Wytches #5

Story by
Art by
Colors by
Matt Hollingsworth
Letters by
Clem Robins
Cover by
Image Comics

"Wytches" #5 continues the trend of this series; namely, creating a dark, dirty, claustrophobic story that -- long after you read it -- lurks in the corner of your eye, daring you to look at it directly one more time. Scott Snyder, Jock and Matt Hollingsworth prepare to wrap up the first story arc of the series here with a chapter that preys on numerous recognizable fears even as it sets up what's still to come.

The issue opens right where last month's cliffhanger left off, with that horrific moment where Charlie Rook's wife Lucy no longer remembers their daughter. It's a terrifying thought; not only can the Wytches erase your memories of someone that important and close to you, but that you, yourself, could be wiped out of the heads of everyone you know once you've been targeted. Charlie's panic and anger blisters off of the page and, if there was ever a time for a protagonist to grow frantic, this is it.

"I wanted you to have another kid who wasn't like me." That's the point where Snyder begins to twist the psychological knife. It's one of the most heart-wrenching statements a parent could hear from a child, with so much pain and self-loathing and regret all tied up into just eleven words. That's in no small part what makes "Wytches" work so well, because Snyder brings a psychological horror element into the book. The relationship between Charlie and Sailor and the tearing a parent away from their child are moments that will resonate with a lot of readers. "Wytches" has never been a light and fluffy series, but this moves into some truly dark territory.

For those looking for more visual horror, there's that too.
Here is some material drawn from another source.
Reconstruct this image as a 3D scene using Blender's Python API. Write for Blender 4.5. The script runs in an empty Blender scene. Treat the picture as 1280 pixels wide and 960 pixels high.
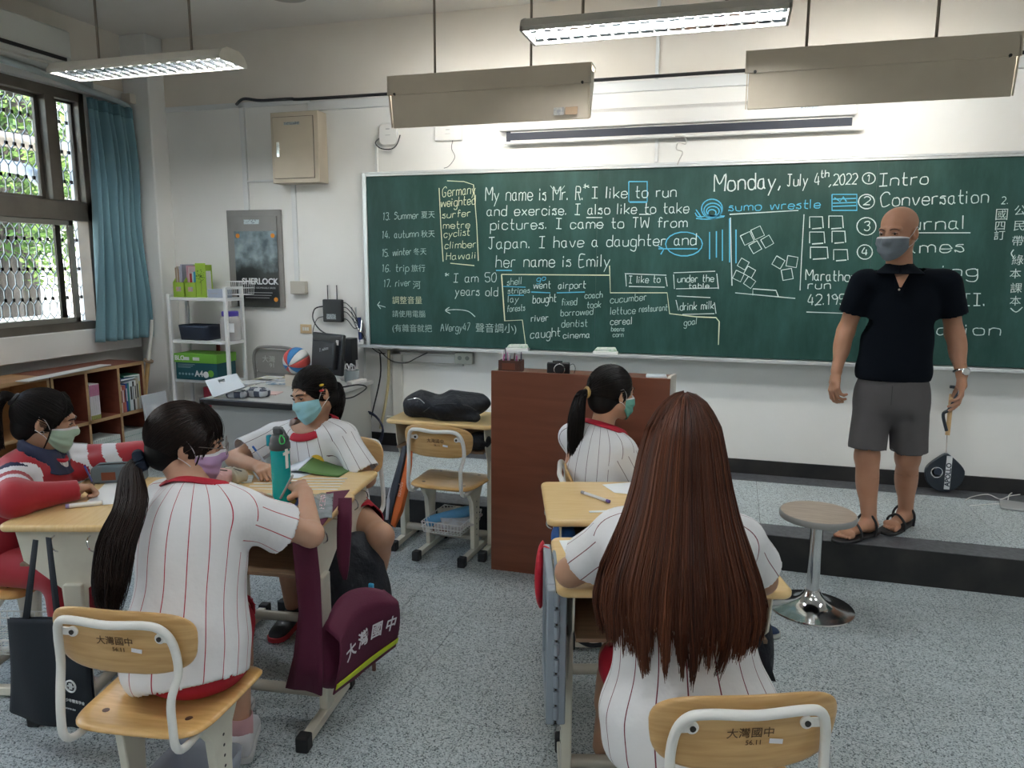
import bpy, bmesh, math, random
import numpy as np
from mathutils import Vector, Matrix
random.seed(7); RNG = np.random.default_rng(7)
S = bpy.context.scene; COL = S.collection; PI = math.pi
# ---------------------------------------------------------------- camera
FPX = 935.0; EYE = np.array([0, 0, 1.61])
_n = lambda v: np.array(v, float) / np.linalg.norm(v)
_Y = _n([280, 150, -FPX]); _X = _n([3240, -165, FPX]); _X = _n(_X - _Y * _X.dot(_Y)); _Z = np.cross(_X, _Y)
C2W = np.stack([_X, _Y, _Z], 1).T
cam = bpy.data.objects.new('camera', bpy.data.cameras.new('camera')); COL.objects.link(cam)
cam.data.sensor_width = 36; cam.data.lens = FPX / 1280 * 36; cam.data.clip_start = .05; cam.data.clip_end = 200
M = Matrix([list(r) for r in C2W.tolist()]).to_4x4() if False else Matrix(C2W.tolist()).to_4x4()
M.translation = Vector(EYE.tolist()); cam.matrix_world = M
S.camera = cam
# ---------------------------------------------------------------- world, light, exposure
S.view_settings.view_transform = 'Standard'; S.view_settings.look = 'None'
S.view_settings.exposure = 1.62; S.view_settings.gamma = 1; S.view_settings.use_curve_mapping = False
S.cycles.max_bounces = 7; S.cycles.diffuse_bounces = 4; S.cycles.glossy_bounces = 3
S.cycles.transmission_bounces = 5; S.cycles.transparent_max_bounces = 10
S.cycles.caustics_reflective = False; S.cycles.caustics_refractive = False; S.cycles.sample_clamp_indirect = 6
w = bpy.data.worlds.new('daylight'); S.world = w; w.use_nodes = True
nt = w.node_tree; bg = nt.nodes['Background']; sky = nt.nodes.new('ShaderNodeTexSky')
sky.sky_type = 'NISHITA'; sky.sun_disc = False; sky.sun_elevation = math.radians(58); sky.sun_rotation = math.radians(70)
sky.air_density = 1.3; sky.dust_density = 2.5
nt.links.new(sky.outputs[0], bg.inputs[0]); bg.inputs[1].default_value = 0.55
sun = bpy.data.objects.new('sun', bpy.data.lights.new('sun', 'SUN')); COL.objects.link(sun)
sun.data.energy = 5.0; sun.data.angle = math.radians(1.5); sun.data.color = (1, .95, .87)
sun.rotation_euler = (math.radians(24), math.radians(28), 0)
TUBE = 33.0      # radiance of the fluorescent tubes in every lamp
# ---------------------------------------------------------------- pixel -> point on a known plane
def ray(px, py): return C2W @ np.array([px - 640, 480 - py, -FPX])
def at(px, py, x=None, y=None, z=None):
    d = ray(px, py)
    t = (z - EYE[2]) / d[2] if z is not None else (y - EYE[1]) / d[1] if y is not None else (x - EYE[0]) / d[0]
    return Vector((EYE + d * t).tolist())
# ---------------------------------------------------------------- materials
MATS = {}
def mat(name, col=(.8, .8, .8), rough=.5, metal=0, col2=None, scale=8, stretch=(1, 1, 1), bump=0, bscale=60, emit=0,
        alpha=1, trans=0, spec=.5, detail=3, lo=.35, hi=.65, sheen=0, coat=0, ior=1.45, wave=0):
    if name in MATS: return MATS[name]
    m = bpy.data.materials.new(name); m.use_nodes = True; MATS[name] = m
    t = m.node_tree; N = t.nodes; L = t.links; b = N['Principled BSDF']
    b.inputs['Base Color'].default_value = (*col, 1); b.inputs['Roughness'].default_value = rough
    b.inputs['Metallic'].default_value = metal; b.inputs['Alpha'].default_value = alpha
    b.inputs['Transmission Weight'].default_value = trans; b.inputs['Specular IOR Level'].default_value = spec
    b.inputs['IOR'].default_value = ior
    b.inputs['Sheen Weight'].default_value = sheen; b.inputs['Coat Weight'].default_value = coat
    if emit: b.inputs['Emission Color'].default_value = (*col, 1); b.inputs['Emission Strength'].default_value = emit
    if col2 or bump:
        tc = N.new('ShaderNodeTexCoord'); mp = N.new('ShaderNodeMapping'); mp.inputs['Scale'].default_value = stretch
        L.new(tc.outputs['Object'], mp.inputs[0])
    if col2:
        n = N.new('ShaderNodeTexNoise'); n.inputs['Scale'].default_value = scale; n.inputs['Detail'].default_value = detail
        if wave: n.inputs['Distortion'].default_value = wave
        L.new(mp.outputs[0], n.inputs['Vector'])
        r = N.new('ShaderNodeValToRGB'); r.color_ramp.elements[0].position = lo; r.color_ramp.elements[1].position = hi
        r.color_ramp.elements[0].color = (*col, 1); r.color_ramp.elements[1].color = (*col2, 1)
        L.new(n.outputs['Fac'], r.inputs[0]); L.new(r.outputs[0], b.inputs['Base Color'])
    if bump:
        n2 = N.new('ShaderNodeTexNoise'); n2.inputs['Scale'].default_value = bscale; n2.inputs['Detail'].default_value = 4
        L.new(mp.outputs[0], n2.inputs['Vector']); bp = N.new('ShaderNodeBump'); bp.inputs['Strength'].default_value = bump
        bp.inputs['Distance'].default_value = .004 if bscale > 20 else .02
        L.new(n2.outputs['Fac'], bp.inputs['Height']); L.new(bp.outputs[0], b.inputs['Normal'])
    return m
def flat(name, col, rough=.55, **k): return mat(name, col, rough, **k)
WHITE = mat('white_paint', (.80, .79, .76), .45); BLACKP = mat('black_plastic', (.012, .012, .014), .42)
DARKM = mat('dark_metal', (.05, .045, .04), .5, .4); CHROME = mat('polished_steel', (.78, .78, .78), .12, 1, col2=(.6, .6, .6), scale=5)
PAPER = mat('paper', (.85, .87, .88), .7); CREAM = mat('cream_enamel', (.62, .54, .42), .42, col2=(.57, .49, .38), scale=4, bump=.03, bscale=200)
LEGP = mat('leg_enamel', (.74, .71, .60), .38, col2=(.66, .62, .52), scale=9, lo=.5, hi=.75)
TUBEW = mat('white_tube_enamel', (.80, .79, .75), .3, col2=(.70, .68, .63), scale=14, lo=.6, hi=.8)
RUBBER = mat('black_rubber', (.015, .015, .016), .6)
def wood(name, c1, c2, rough=.35, scale=5, stretch=(1, 14, 1), coat=.2):
    return mat(name, c1, rough, col2=c2, scale=scale, stretch=stretch, detail=6, lo=.3, hi=.7, wave=.6, coat=coat, bump=.02, bscale=40)
TOPW = wood('pale_desk_wood', (.74, .50, .21), (.82, .59, .29), .3, 4, (2, 22, 2)); EDGEW = TOPW
CHW = wood('chair_plywood', (.53, .31, .115), (.66, .42, .18), .33, 5, (1.2, 4, 16))
SEATW = wood('chair_seat_plywood', (.62, .36, .12), (.74, .47, .19), .3, 5, (2, 16, 2))
# ---------------------------------------------------------------- mesh building
class MB:
    def __init__(s): s.v = []; s.f = []; s.uv = None
    def add(s, vs, fs):
        k = len(s.v); s.v += [tuple(v) for v in vs]; s.f += [tuple(i + k for i in f) for f in fs]; return s
    def box(s, c, d, rz=0, m=None):
        hx, hy, hz = d[0] / 2, d[1] / 2, d[2] / 2
        P = [Vector((x, y, z)) for x in (-hx, hx) for y in (-hy, hy) for z in (-hz, hz)]
        if m is not None: P = [m @ p for p in P]
        if rz: R = Matrix.Rotation(rz, 3, 'Z'); P = [R @ p for p in P]
        c = Vector(c); return s.add([p + c for p in P], [(0, 1, 3, 2), (4, 6, 7, 5), (0, 4, 5, 1), (2, 3, 7, 6), (0, 2, 6, 4), (1, 5, 7, 3)])
    def bx(s, x0, x1, y0, y1, z0, z1): return s.box(((x0 + x1) / 2, (y0 + y1) / 2, (z0 + z1) / 2), (x1 - x0, y1 - y0, z1 - z0))
    def tube(s, pts, r, n=8, cap=True, closed=False, flatx=1):
        pts = [Vector(p) for p in pts]; m = len(pts); rs = r if hasattr(r, '__len__') else [r] * m
        up = None; vs = []; fs = []
        for i, p in enumerate(pts):
            a = pts[(i - 1) % m] if closed or i else p; b = pts[(i + 1) % m] if closed or i < m - 1 else p
            t = (b - a).normalized() if (b - a).length > 1e-9 else Vector((0, 0, 1))
            if up is None: up = t.orthogonal().normalized()
            up = (up - t * up.dot(t)); up = up.normalized() if up.length > 1e-6 else t.orthogonal().normalized()
            q = t.cross(up)
            for j in range(n):
                an = 2 * PI * j / n; vs.append(p + (up * math.cos(an) * flatx + q * math.sin(an)) * rs[i])
        for i in range(m if closed else m - 1):
            i2 = (i + 1) % m
            for j in range(n): j2 = (j + 1) % n; fs.append((i * n + j, i * n + j2, i2 * n + j2, i2 * n + j))
        if cap and not closed: fs += [tuple(range(n - 1, -1, -1)), tuple((m - 1) * n + j for j in range(n))]
        return s.add(vs, fs)
    def lathe(s, prof, c=(0, 0, 0), n=32, axis='Z'):
        vs = []; fs = []; m = len(prof); c = Vector(c)
        for r, z in prof:
            for j in range(n):
                a = 2 * PI * j / n; p = Vector((r * math.cos(a), r * math.sin(a), z))
                if axis == 'Y': p = Vector((p.x, p.z, p.y))
                if axis == 'X': p = Vector((p.z, p.x, p.y))
                vs.append(p + c)
        for i in range(m - 1):
            for j in range(n): j2 = (j + 1) % n; fs.append((i * n + j, i * n + j2, (i + 1) * n + j2, (i + 1) * n + j))
        fs += [tuple(range(n - 1, -1, -1)), tuple((m - 1) * n + j for j in range(n))]
        return s.add(vs, fs)
    def prism(s, outline, z0, z1, m=None):
        n = len(outline); P = [Vector((x, y, z0)) for x, y in outline] + [Vector((x, y, z1)) for x, y in outline]
        if m is not None: P = [m @ p for p in P]
        return s.add(P, [tuple(range(n - 1, -1, -1)), tuple(range(n, 2 * n))] + [(i, (i + 1) % n, n + (i + 1) % n, n + i) for i in range(n)])
    def grid(s, fn, nu, nv, closeu=False):
        vs = [fn(i / (nu if closeu else nu - 1), j / (nv - 1)) for j in range(nv) for i in range(nu)]
        fs = [(j * nu + i, j * nu + (i + 1) % nu, (j + 1) * nu + (i + 1) % nu, (j + 1) * nu + i) for j in range(nv - 1) for i in range(nu if closeu else nu - 1)]
        return s.add(vs, fs)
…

Sailor's imprisonment, the disturbing entry point and Charlie's descent into the Wytches' realm all come to life in awful scenes that you can't look away from. Jock draws the massive tree with ginger growing on it in a way that's awe-inspiring and disgusting at the same time, with its huge branches and unnatural growths. Jock's rough line gives it an added punch, too; the scraggly, never-quite-straight line work adds a level of uncertainty to every moment in the book. These visuals work all the better thanks to the unusual coloring method that Hollingsworth brings; not only are there dank, dark colors on every page, but the splatter overlays may actually make your skin crawl. There's something that feels very wrong about the overall book; watching Charlie rub the jar of stink all over himself before entering the lair, with the splatters of both the substance and the overall coloring, makes the page actually feel dirty to the touch.

"Wytches" #5 is another strong issue, and one that sets up next month's conclusion to this first story arc with a sense of dread hanging over the proceedings. Snyder and Jock's "Detective Comics" run was creepy and unnerving, but this is a whole new level of horror. Enter the realm of "Wytches" -- if you dare.